Moreover, the Federal Circuit reflected on the uniqueness of § 145, which requires that applicants name the director of the PTO as defendant to their suits. The majority goes on to characterize the resources—such as lawyers and supporting paralegals—that the director utilizes to defend the PTO’s interests in these suits as overhead costs to the government because the solicitor, deputy, associates and paralegals receive fixed salaries as compensation. Because these parties do not bill hours for their work or collect fees from those whom they represent, the Court characterized the overhead associated with their work as an “expense” rather than a “fee,” rejecting Nantkwest’s view that the government should only be allowed to recover such expenses as printing, travel and expert witness costs. In the Court’s view, that would ignore the vast majority of the expenses (attorneys’ fees) that the PTO “incurred as the proximate cause” of the appeal.
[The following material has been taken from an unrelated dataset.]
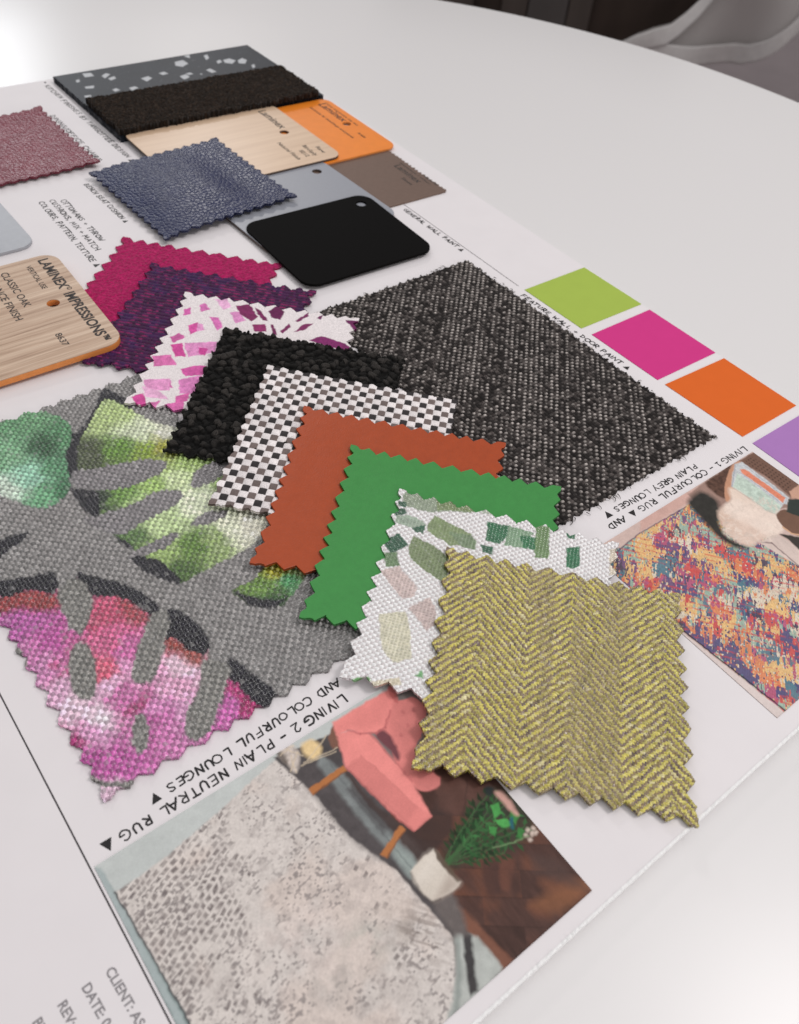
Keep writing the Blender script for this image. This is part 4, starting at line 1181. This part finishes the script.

In a lengthy dissent replete with citations to Supreme Court authority, Judge Stoll explained that he would invoke the American Rule, where “each party in a lawsuit ordinarily shall bear its own attorney’s fees unless there is express statutory authorization to the contrary.” In Stoll’s view, the 1983 Supreme Court case Hensley v. Eckerhart “erects a strong presumption against fee-shifting, requiring an explicit provision permitting a departure from the American Rule or other evidence of congressional intent to make such an award available.” Noting that § 145 neither mentions attorneys’ fees nor reflects a congressional intent to authorize them, Stoll concluded that the statute “fails to provide the necessary congressional directive to overcome the American Rule’s bar against shifting attorneys’ fees.”